__TASK DETAILS__. Set down the listing below verbatim, but only from its first line through the line containing "wd.node_tree.nodes['Background'].inputs[1].default_value = 0.012".
[start]
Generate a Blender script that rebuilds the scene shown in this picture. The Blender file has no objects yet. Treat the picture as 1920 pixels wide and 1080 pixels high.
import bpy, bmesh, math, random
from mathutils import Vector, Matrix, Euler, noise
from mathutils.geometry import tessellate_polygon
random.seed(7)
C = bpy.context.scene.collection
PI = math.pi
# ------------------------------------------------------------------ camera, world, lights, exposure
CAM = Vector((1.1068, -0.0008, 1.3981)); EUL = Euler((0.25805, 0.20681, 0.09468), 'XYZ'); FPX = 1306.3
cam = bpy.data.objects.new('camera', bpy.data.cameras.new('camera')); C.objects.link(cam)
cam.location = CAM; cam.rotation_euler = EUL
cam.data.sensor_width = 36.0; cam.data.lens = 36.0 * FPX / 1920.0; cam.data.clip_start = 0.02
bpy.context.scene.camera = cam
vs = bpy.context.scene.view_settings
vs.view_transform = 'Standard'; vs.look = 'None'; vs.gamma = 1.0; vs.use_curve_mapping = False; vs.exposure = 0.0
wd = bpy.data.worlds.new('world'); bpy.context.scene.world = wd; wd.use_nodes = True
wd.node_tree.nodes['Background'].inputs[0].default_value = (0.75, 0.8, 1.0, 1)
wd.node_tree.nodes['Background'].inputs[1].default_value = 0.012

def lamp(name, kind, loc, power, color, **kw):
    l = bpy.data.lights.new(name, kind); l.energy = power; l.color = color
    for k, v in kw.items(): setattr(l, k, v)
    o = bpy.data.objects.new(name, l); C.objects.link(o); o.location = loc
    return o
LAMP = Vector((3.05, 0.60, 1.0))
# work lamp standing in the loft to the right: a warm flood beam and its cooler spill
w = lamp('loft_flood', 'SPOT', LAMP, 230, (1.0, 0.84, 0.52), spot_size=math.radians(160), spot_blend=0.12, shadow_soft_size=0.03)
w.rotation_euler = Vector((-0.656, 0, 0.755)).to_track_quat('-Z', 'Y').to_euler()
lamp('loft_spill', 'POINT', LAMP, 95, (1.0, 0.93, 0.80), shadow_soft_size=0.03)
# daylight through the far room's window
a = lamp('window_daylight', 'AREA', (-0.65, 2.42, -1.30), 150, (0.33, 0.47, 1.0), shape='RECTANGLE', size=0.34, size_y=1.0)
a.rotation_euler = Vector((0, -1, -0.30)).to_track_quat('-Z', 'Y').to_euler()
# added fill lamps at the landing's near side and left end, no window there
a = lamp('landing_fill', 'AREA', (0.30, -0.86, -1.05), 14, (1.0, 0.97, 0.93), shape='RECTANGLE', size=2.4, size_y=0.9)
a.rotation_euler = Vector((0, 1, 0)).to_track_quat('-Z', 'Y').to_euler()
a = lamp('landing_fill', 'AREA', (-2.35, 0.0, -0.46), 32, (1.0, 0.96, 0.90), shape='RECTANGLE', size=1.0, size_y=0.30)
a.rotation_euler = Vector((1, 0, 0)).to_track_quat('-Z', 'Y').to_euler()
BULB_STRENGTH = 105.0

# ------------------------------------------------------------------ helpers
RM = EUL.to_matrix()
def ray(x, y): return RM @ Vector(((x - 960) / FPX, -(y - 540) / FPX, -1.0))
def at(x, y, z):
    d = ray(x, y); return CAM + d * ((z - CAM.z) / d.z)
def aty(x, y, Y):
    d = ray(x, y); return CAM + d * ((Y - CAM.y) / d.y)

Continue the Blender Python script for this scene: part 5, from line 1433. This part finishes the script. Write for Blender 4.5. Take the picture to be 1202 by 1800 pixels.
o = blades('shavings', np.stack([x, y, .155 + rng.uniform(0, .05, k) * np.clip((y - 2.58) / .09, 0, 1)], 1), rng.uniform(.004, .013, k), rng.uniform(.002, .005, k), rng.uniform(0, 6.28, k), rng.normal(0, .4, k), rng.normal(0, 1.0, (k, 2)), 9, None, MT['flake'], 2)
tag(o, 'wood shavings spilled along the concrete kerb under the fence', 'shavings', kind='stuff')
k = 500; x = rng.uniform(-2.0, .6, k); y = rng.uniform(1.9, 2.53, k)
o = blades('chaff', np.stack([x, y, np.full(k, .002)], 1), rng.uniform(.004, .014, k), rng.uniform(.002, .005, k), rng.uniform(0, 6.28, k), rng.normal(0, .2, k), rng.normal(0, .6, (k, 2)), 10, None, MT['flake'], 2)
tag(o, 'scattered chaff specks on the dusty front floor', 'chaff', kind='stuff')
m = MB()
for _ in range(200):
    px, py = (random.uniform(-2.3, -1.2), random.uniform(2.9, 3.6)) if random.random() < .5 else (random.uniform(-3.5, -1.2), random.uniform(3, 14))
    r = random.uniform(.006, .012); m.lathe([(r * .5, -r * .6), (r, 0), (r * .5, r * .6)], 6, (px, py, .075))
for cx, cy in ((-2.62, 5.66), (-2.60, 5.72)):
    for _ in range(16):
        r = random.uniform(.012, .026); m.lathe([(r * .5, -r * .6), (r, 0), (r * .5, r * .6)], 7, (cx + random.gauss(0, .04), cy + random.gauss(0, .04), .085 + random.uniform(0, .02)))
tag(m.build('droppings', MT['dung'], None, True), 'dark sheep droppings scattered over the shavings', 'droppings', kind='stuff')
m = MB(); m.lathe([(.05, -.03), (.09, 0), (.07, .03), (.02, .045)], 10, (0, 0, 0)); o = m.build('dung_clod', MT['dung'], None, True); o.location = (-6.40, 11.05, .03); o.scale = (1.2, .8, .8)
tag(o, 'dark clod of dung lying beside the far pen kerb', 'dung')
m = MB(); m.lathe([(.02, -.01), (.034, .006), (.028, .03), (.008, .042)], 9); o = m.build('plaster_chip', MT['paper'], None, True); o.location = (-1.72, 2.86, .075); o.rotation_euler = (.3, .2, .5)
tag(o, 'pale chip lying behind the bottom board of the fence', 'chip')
[end]
__RESPONSE TO THIS EXERCISE__.
Generate a Blender script that rebuilds the scene shown in this picture. The Blender file has no objects yet. Treat the picture as 1920 pixels wide and 1080 pixels high.
import bpy, bmesh, math, random
from mathutils import Vector, Matrix, Euler, noise
from mathutils.geometry import tessellate_polygon
random.seed(7)
C = bpy.context.scene.collection
PI = math.pi
# ------------------------------------------------------------------ camera, world, lights, exposure
CAM = Vector((1.1068, -0.0008, 1.3981)); EUL = Euler((0.25805, 0.20681, 0.09468), 'XYZ'); FPX = 1306.3
cam = bpy.data.objects.new('camera', bpy.data.cameras.new('camera')); C.objects.link(cam)
cam.location = CAM; cam.rotation_euler = EUL
cam.data.sensor_width = 36.0; cam.data.lens = 36.0 * FPX / 1920.0; cam.data.clip_start = 0.02
bpy.context.scene.camera = cam
vs = bpy.context.scene.view_settings
vs.view_transform = 'Standard'; vs.look = 'None'; vs.gamma = 1.0; vs.use_curve_mapping = False; vs.exposure = 0.0
wd = bpy.data.worlds.new('world'); bpy.context.scene.world = wd; wd.use_nodes = True
wd.node_tree.nodes['Background'].inputs[0].default_value = (0.75, 0.8, 1.0, 1)
wd.node_tree.nodes['Background'].inputs[1].default_value = 0.012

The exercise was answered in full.